══ Record extracts ══

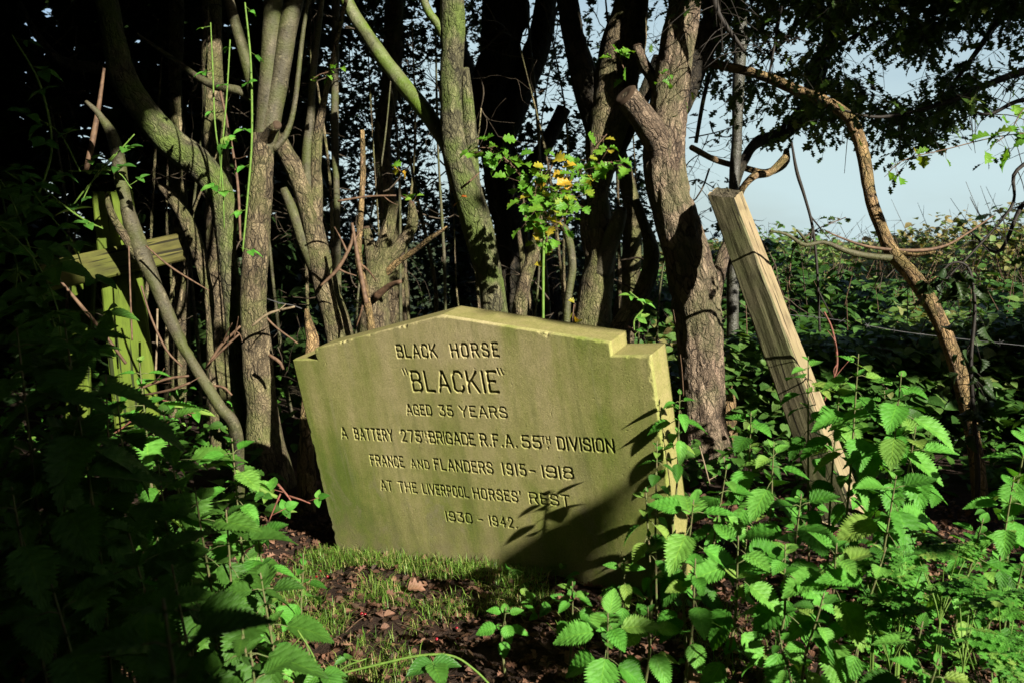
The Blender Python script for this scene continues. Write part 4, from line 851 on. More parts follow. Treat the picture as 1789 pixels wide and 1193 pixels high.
for lb, a, b, d, s in [('ferny plant in sunlight left of the slender nettle', 1648, 985, 1.55, .085), ('ferny plant below at the very right edge', 1760, 1085, 1.3, .085), ('low ferny plant on straw between bank and right edge', 1575, 1020, 1.5, .07), ('ferny plant in the middle of the lower right', 1690, 1055, 1.4, .075), ('ferny plant tucked behind the big pale nettle', 1560, 1075, 1.45, .06), ('ferny tuft at the bottom right corner', 1745, 1165, 1.2, .07), ('small ferny tuft beside the green shoot stem', 1530, 1010, 1.55, .05)]: parsley(lb, a, b, d, s)
# brambles
def bramble(label, canes, m='bramble', leaf=.055, lr=.04, mstem='stem_green', every=.07, group='bramble shoots among the stems', thorn=True, up=0.1):
    """canes: list of (px path rows (px, py, w), depth)"""
    c0 = path(canes[0][0], canes[0][1])[-1, :3]; t = thing('bramble', label, 'bramble', c0, group); ms = MB(); ml = MB()
    for pts, d in canes:
        Q = tube(ms, path(pts, d), 6, .012, 0, 4); L = np.r_[0, np.cumsum(np.linalg.norm(np.diff(Q[:, :3], axis=0), axis=1))]
        if thorn:
            for i in range(2, len(Q)-1, 2):
                dv = rdir(1)[0]; tube(ms, [(*Q[i, :3], Q[i, 3]*.5), (*(Q[i, :3]+dv*Q[i, 3]*1.6), Q[i, 3]*.3), (*(Q[i, :3]+dv*Q[i, 3]*2.6), .0002)], 4, .01)
        s = .01; k = 0
        while s < L[-1]:
            i = min(np.searchsorted(L, s), len(Q)-2); p = Q[i, :3]; T = unit(Q[i+1, :3]-Q[i, :3]); az = R_.random()*6.28
            h = unit(yaw(az)+T*.4+np.array([0, -.35, up])); pe = p+h*leaf*.7; tube(ms, [(*p, .0011), (*pe, .0008)], 4, .02)
            nr = unit(np.array([0, -.5, 1])+R_.normal(size=3)*.25); sd = unit(np.cross(nr, h)); sz = leaf*(.75+.5*R_.random())*(.6 if s < .04 else 1)
            put_leaves(ml, 'oval', pe, h, nr, sz, .4, .12)
            for sg in (-1, 1): put_leaves(ml, 'oval', pe-h*leaf*.1, unit(sd*sg+h*.25), nr, sz*.85, .4, .12)
            if lr: lit(pe, lr)
            s += every*(.7+.6*R_.random()); k += 1
    ms.build('cane', M[mstem], t); ml.build('leaves', M[m], t)
bramble('upright lime green bramble shoots hanging leaves before the forked trunk', [([(368, 40, 2), (372, 130, 3), (376, 220, 3), (388, 310, 3), (392, 400, 2)], 3.0), ([(402, 70, 2.5), (396, 170, 3), (388, 260, 3), (384, 330, 3)], 3.0), ([(428, 5, 3), (438, 110, 4), (440, 240, 4), (433, 340, 4), (424, 440, 3)], 2.95)], 'haw_bright' if False else 'nettle', .042, .045, every=.16)
bramble('bramble sprig with glossy oval leaves beside the left edge of the gravestone', [([(500, 905, 2), (510, 880, 3), (498, 860, 4), (485, 845, 5)], 1.95), ([(545, 880, 2), (525, 872, 3), (505, 866, 4)], 1.95), ([(470, 910, 2), (480, 885, 3), (490, 862, 3)], 1.9)], 'nettle', .05, .07, every=.055, mstem='stem_red')
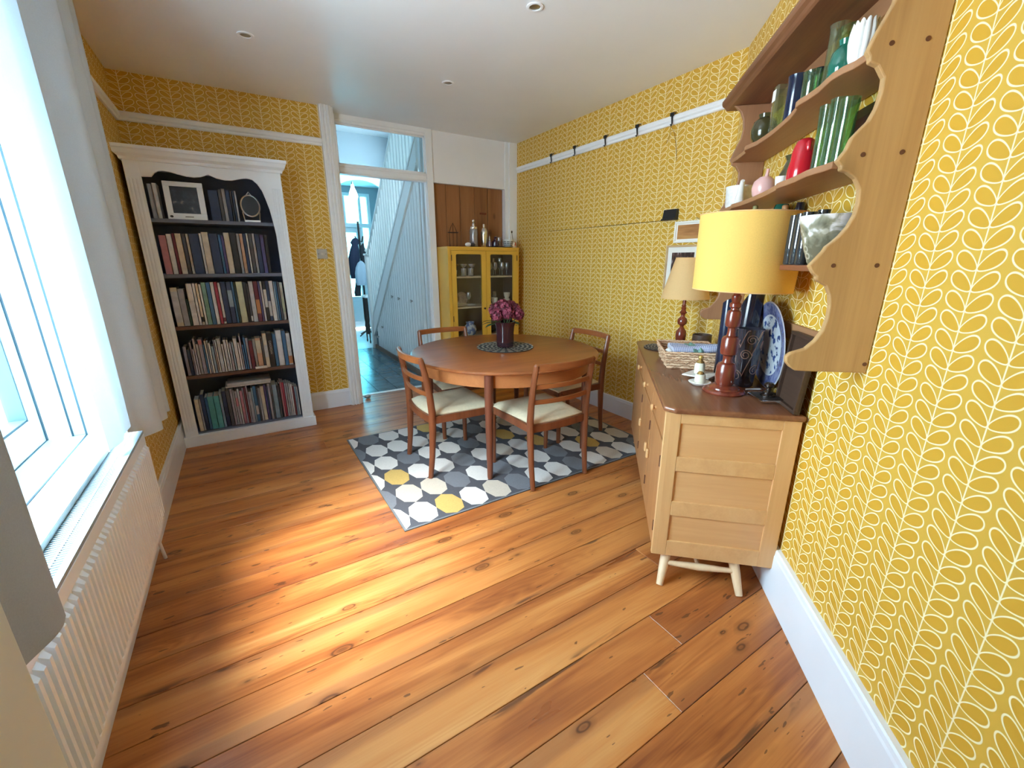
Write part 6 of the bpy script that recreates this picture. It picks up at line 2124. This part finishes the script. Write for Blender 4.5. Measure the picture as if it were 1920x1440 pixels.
# ------------------------------------------------------------------ curtains
def curtain_mesh(path, zb, zt, th=0.004, nz=14, sway=0.0):
    """sheet hung along a plan path, smoothed, with thickness"""
    P = [Vector((p[0], p[1], 0)) for p in path]
    S_ = []
    for i in range(len(P) - 1):
        p0, p1, p2, p3 = P[max(i - 1, 0)], P[i], P[i + 1], P[min(i + 2, len(P) - 1)]
        for k in range(8):
            t_ = k / 8
            S_.append(0.5 * ((2 * p1) + (p2 - p0) * t_ + (2 * p0 - 5 * p1 + 4 * p2 - p3) * t_ * t_ + (3 * p1 - p0 - 3 * p2 + p3) * t_ ** 3))
    S_.append(P[-1])
    m = MB()
    G_ = []
    for side in (0, 1):
        rows_ = []
        for j in range(nz + 1):
            v_ = j / nz
            row_ = []
            for i, s in enumerate(S_):
                d_ = (S_[min(i + 1, len(S_) - 1)] - S_[max(i - 1, 0)]).normalized()
                nrm = Vector((-d_.y, d_.x, 0))
                zz0 = zb(i / (len(S_) - 1)) if callable(zb) else zb
                z = zz0 + (zt - zz0) * v_
                w_ = 0.006 * math.sin(5 * v_ + i * 0.35) * (1 - v_)
                p = s + nrm * (side * th + w_)
                row_.append(m.v(p.x, p.y, z))
            rows_.append(row_)
        G_.append(rows_)
    nS = len(S_)
    for side in (0, 1):
        for j in range(nz):
            for i in range(nS - 1):
                m.face([G_[side][j][i], G_[side][j][i + 1], G_[side][j + 1][i + 1], G_[side][j + 1][i]])
    for i in range(nS - 1):
        m.face([G_[0][0][i], G_[0][0][i + 1], G_[1][0][i + 1], G_[1][0][i]])
        m.face([G_[0][nz][i], G_[0][nz][i + 1], G_[1][nz][i + 1], G_[1][nz][i]])
    for j in range(nz):
        for i in (0, nS - 1):
            m.face([G_[0][j][i], G_[0][j + 1][i], G_[1][j + 1][i], G_[1][j][i]])
    return m


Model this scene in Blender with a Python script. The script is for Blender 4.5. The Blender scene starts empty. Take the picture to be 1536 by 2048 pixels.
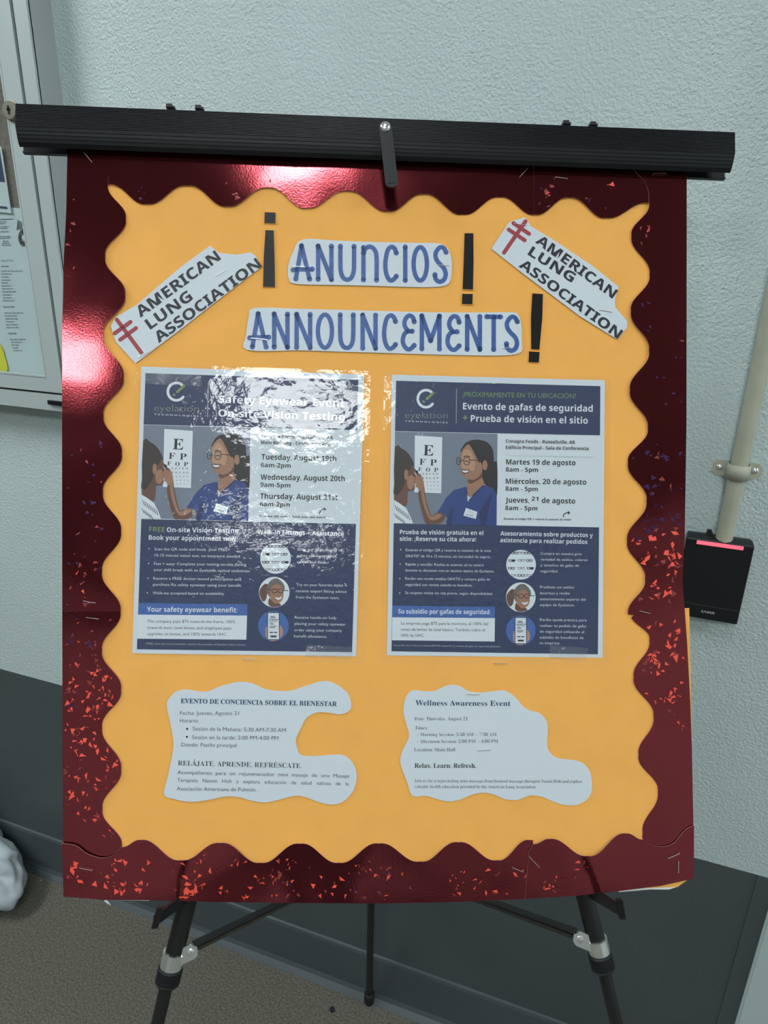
import bpy, bmesh, math, random
from mathutils import Vector, Matrix, noise
from mathutils.geometry import tessellate_polygon

random.seed(7)
scn = bpy.context.scene
COL = scn.collection
PI = math.pi

# ---------------------------------------------------------------- camera
CAM_H = 1.50
F = 1367.0                              # focal length in pixels of the 1536x2048 frame
CX, CY = 768.0, 1024.0


def cam_axes(pitch=0.34994, roll=0.024725, yaw=0.33774):
    fwd = Vector((-math.sin(yaw) * math.cos(pitch), math.cos(yaw) * math.cos(pitch), -math.sin(pitch)))
    rt = Vector((math.cos(yaw), math.sin(yaw), 0))
    up = rt.cross(fwd)
    c, s = math.cos(roll), math.sin(roll)
    return rt * c + up * s, rt * -s + up * c, fwd


CR_, CU_, CF_ = cam_axes()
CAM_POS = Vector((0, 0, CAM_H))
cam_data = bpy.data.cameras.new('camera')
cam = bpy.data.objects.new('camera', cam_data)
COL.objects.link(cam)
cam_data.sensor_fit = 'HORIZONTAL'
cam_data.sensor_width = 36.0
cam_data.lens = 36.0 * F / 1536.0
cam_data.clip_start = 0.02
m = Matrix((CR_, CU_, -CF_)).transposed().to_4x4()
m.translation = CAM_POS
cam.matrix_world = m
scn.camera = cam

# ---------------------------------------------------------------- world, exposure
scn.view_settings.view_transform = 'Standard'
scn.view_settings.look = 'None'
scn.view_settings.gamma = 1.0
scn.view_settings.exposure = 0.58
scn.view_settings.use_curve_mapping = False
world = bpy.data.worlds.new('world')
scn.world = world
world.use_nodes = True
world.node_tree.nodes['Background'].inputs[0].default_value = (0.75, 0.85, 0.9, 1)
world.node_tree.nodes['Background'].inputs[1].default_value = 0.3
LAMP_L = 16.0                           # radiance of the ceiling troffers
CEIL_Z = 3.05
#  centre x, centre y, size x, size y
TROFFERS = [(0.55, -2.02, 0.76, 0.72), (0.04, -0.28, 0.24, 0.56), (-0.86, -2.07, 0.66, 0.27),
            (-2.1, -0.35, 0.62, 1.22), (2.4, 0.35, 0.62, 0.90), (1.0, -3.95, 1.10, 0.30)]


# ---------------------------------------------------------------- helpers: projection
def ray(px, py):
    return CR_ * ((px - CX) / F) - CU_ * ((py - CY) / F) + CF_


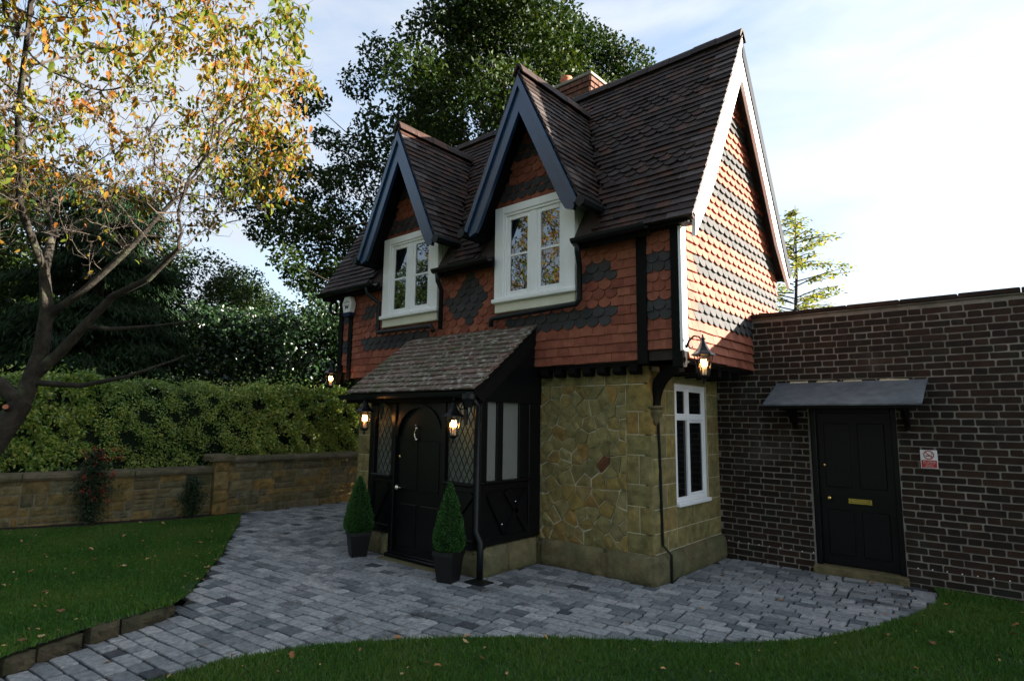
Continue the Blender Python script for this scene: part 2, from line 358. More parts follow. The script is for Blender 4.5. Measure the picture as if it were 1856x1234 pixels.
# ---- pieces: small slabs with real edges, laid on a plane
class Frame:
    def __init__(s, o, u, v, n=None):
        s.o = np.array(o, float); s.u = np.array(u, float) / np.linalg.norm(u); s.v = np.array(v, float) / np.linalg.norm(v)
        s.n = np.cross(s.u, s.v) if n is None else np.array(n, float)
    def p(s, a, b, c=0): return s.o + s.u * a + s.v * b + s.n * c
def slab(F, outline, h, b, base=-.02, rough=0., off=(0, 0)):
    c = np.mean(outline, axis=0); n = len(outline); v = []
    for q in outline: v.append(F.p(q[0] + off[0], q[1] + off[1], base))
    for q in outline: v.append(F.p(q[0] + off[0], q[1] + off[1], h - b))
    for q in outline:
        d = c - np.array(q); L = np.linalg.norm(d) + 1e-9
        q2 = np.array(q) + d / L * min(b * 1.2, L * .5)
        v.append(F.p(q2[0] + off[0], q2[1] + off[1], h + random.uniform(-rough, rough)))
    f = []
    for r in (0, 1):
        for i in range(n):
            j = (i + 1) % n; f.append((r * n + i, r * n + j, (r + 1) * n + j, (r + 1) * n + i))
    if rough:
        v.append(F.p(c[0] + off[0], c[1] + off[1], h + random.uniform(0, rough * 1.5)))
        f += [(2 * n + i, 2 * n + (i + 1) % n, 3 * n) for i in range(n)]
    else: f.append(tuple(range(2 * n, 3 * n)))
    return v, f
def rect(a0, a1, b0, b1, j=0.):
    r = lambda: random.uniform(-j, j)
    return [(a0 + r(), b0 + r()), (a1 + r(), b0 + r()), (a1 + r(), b1 + r()), (a0 + r(), b1 + r())]
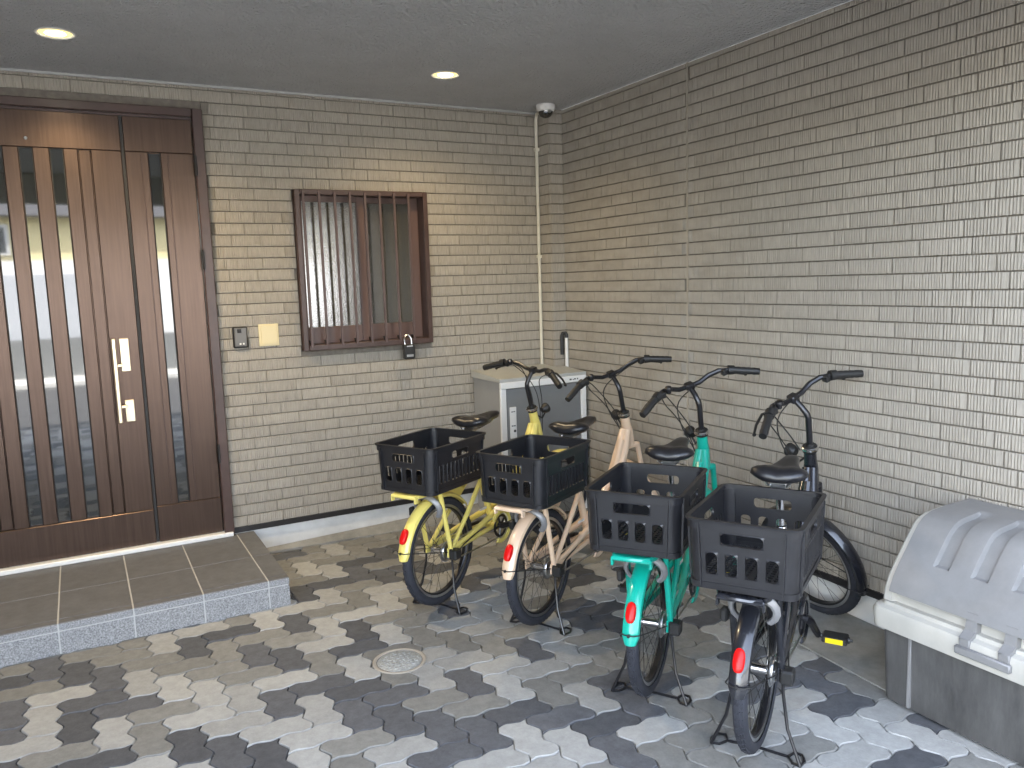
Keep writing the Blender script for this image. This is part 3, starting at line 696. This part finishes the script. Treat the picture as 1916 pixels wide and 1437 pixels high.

═══

What needs to be done: Go through the material above and count the lines that contain "wide"; give that number alone.

Solution to this problem: 2